Austin Rogers may shift from advising U.S. Sen. Rick Scott to running for Congress himself. Sources close to Rogers, the General Counsel for Sen. Rick Scott, confirmed he is exploring a run to succeed retiring U.S. Rep. Neal Dunn in Florida’s 2nd Congressional District. The Lynn Haven Republican and Panama City native has worked for Scott.
The Federalist Society member holds both a law degree and a master’s in Theology from Duke University, where he also served on the Duke Law Journal and Harvard Journal of Law & Public Policy.
Before graduate school, he earned a bachelor’s in International Business in 2012 from Lakeland-based Southeastern University, then pursued a second degree in Theology from Wheaton College.
After clerking in the Middle District of Florida for Chief Judge Steven D. Merryday, Rogers worked for international law firm White & Chase, then took a job working on Capitol Hill.
He started work in 2023 as Senior Counsel of Oversight and Investigations for the Senate Judiciary Committee when it was chaired by U.S. Sen. Lindsey Graham, a South Carolina Republican, and rose to Chief Counsel within four months.

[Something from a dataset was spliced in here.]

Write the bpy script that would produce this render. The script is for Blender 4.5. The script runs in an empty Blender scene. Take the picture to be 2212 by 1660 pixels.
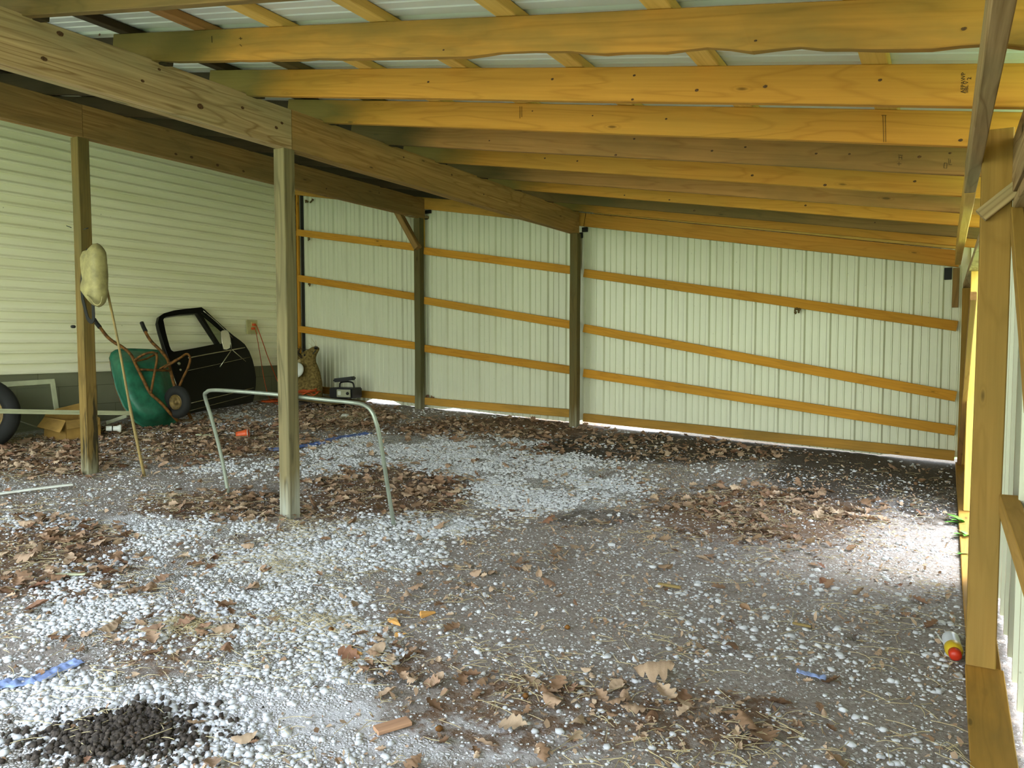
import bpy, bmesh, math, random
import numpy as np
from mathutils import Vector, Matrix, noise as mn

S = bpy.context.scene
COL = S.collection
random.seed(7); RNG = np.random.default_rng(7)

# ------------------------------------------------------------------ camera
ZC = 1.25                                   # camera height over the ground by the near right post
FPX = 1640.0
PITCH = math.atan(90/1640.0)
YAW = math.atan(934*math.cos(PITCH)/1640.0)
cd = bpy.data.cameras.new('camera'); cam = bpy.data.objects.new('camera', cd); COL.objects.link(cam)
cd.sensor_width = 36; cd.lens = FPX/2212*36; cd.clip_start = .02; cd.clip_end = 200
cam.location = (0, 0, ZC); cam.rotation_euler = (math.pi/2-PITCH, 0, YAW)
S.camera = cam

# ------------------------------------------------------------------ world, sun, exposure
S.view_settings.view_transform = 'Standard'; S.view_settings.look = 'None'
S.view_settings.gamma = 1; S.view_settings.use_curve_mapping = False
S.view_settings.exposure = 1.25
W = bpy.data.worlds.new('overcast_sky'); S.world = W; W.use_nodes = True
nt = W.node_tree; nt.nodes.clear()
wo = nt.nodes.new('ShaderNodeOutputWorld'); bg = nt.nodes.new('ShaderNodeBackground')
tc = nt.nodes.new('ShaderNodeTexCoord'); sx = nt.nodes.new('ShaderNodeSeparateXYZ'); cr = nt.nodes.new('ShaderNodeValToRGB')
nt.links.new(tc.outputs['Generated'], sx.inputs[0]); nt.links.new(sx.outputs['Z'], cr.inputs[0])
cr.color_ramp.elements[0].position = 0.0; cr.color_ramp.elements[0].color = (.60, .64, .47, 1)
cr.color_ramp.elements[1].position = .45; cr.color_ramp.elements[1].color = (.78, .90, 1.12, 1)
nt.links.new(cr.outputs[0], bg.inputs[0]); bg.inputs[1].default_value = 4.0
nt.links.new(bg.outputs[0], wo.inputs[0])
sl = bpy.data.lights.new('sun', 'SUN'); sun = bpy.data.objects.new('sun', sl); COL.objects.link(sun)
sl.energy = 2.8; sl.angle = math.radians(24); sl.color = (1, .97, .9)
sun.rotation_euler = Vector((-.50, -.28, -1.0)).to_track_quat('-Z', 'Y').to_euler()

# ------------------------------------------------------------------ measuring helpers
_F = Vector((-math.sin(YAW)*math.cos(PITCH), math.cos(YAW)*math.cos(PITCH), -math.sin(PITCH)))
_R = Vector((math.cos(YAW), math.sin(YAW), 0)); _U = _R.cross(_F)
ORG = Vector((0, 0, ZC))
def ray(x, y): return _F + _R*((x-1106)/FPX) - _U*((y-830)/FPX)
def atY(x, y, Y): r = ray(x, y); return ORG + r*(Y/r.y)
def atX(x, y, X): r = ray(x, y); return ORG + r*(X/r.x)
def atP(x, y, P, n): r = ray(x, y); n = Vector(n); return ORG + r*((Vector(P)-ORG).dot(n)/r.dot(n))
def gbase(X, Y): return .044*(.1-X) + .042*(Y-3.33)
def gz(X, Y):
    z = gbase(X, Y) + .012*mn.noise(Vector((X*1.1, Y*1.1, 3))) + .006*mn.noise(Vector((X*3.1, Y*3.1, 9)))
    d = (X+.276)**2+(Y-3.403)**2
    z -= .06*math.exp(-d/.0009) - .015*math.exp(-(math.sqrt(d)-.075)**2/.0009)
    d = (X+2.185)**2+(Y-1.40)**2
    z += .02*math.exp(-d/.03)
    return z
def atG(x, y, h=0):
    r = ray(x, y); t = (-ZC+h+.0044-.042*3.33)/(r.z+.044*r.x-.042*r.y); return ORG+r*t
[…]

He continued working for the Committee under its new Chair, U.S. Sen. Chuck Grassley, an Iowa Republican, and stayed there until taking a job with Scott last July.
He has been an active bar member in Washington, where he is also a member of the Republican National Lawyers Association and active in his local church.
Dunn announced last week that he would not seek re-election at the end of his fifth term.
Rogers, if he runs, will enter a rapidly crowding Republican Party field that already posts a couple of heavy hitters.
Republican Party of Florida Chair Evan Power, a Tallahassee Republican, filed for the seat last week. So did Keith Gross, another attorney who previously challenged Scott in a Republican Primary for his Senate seat in 2024.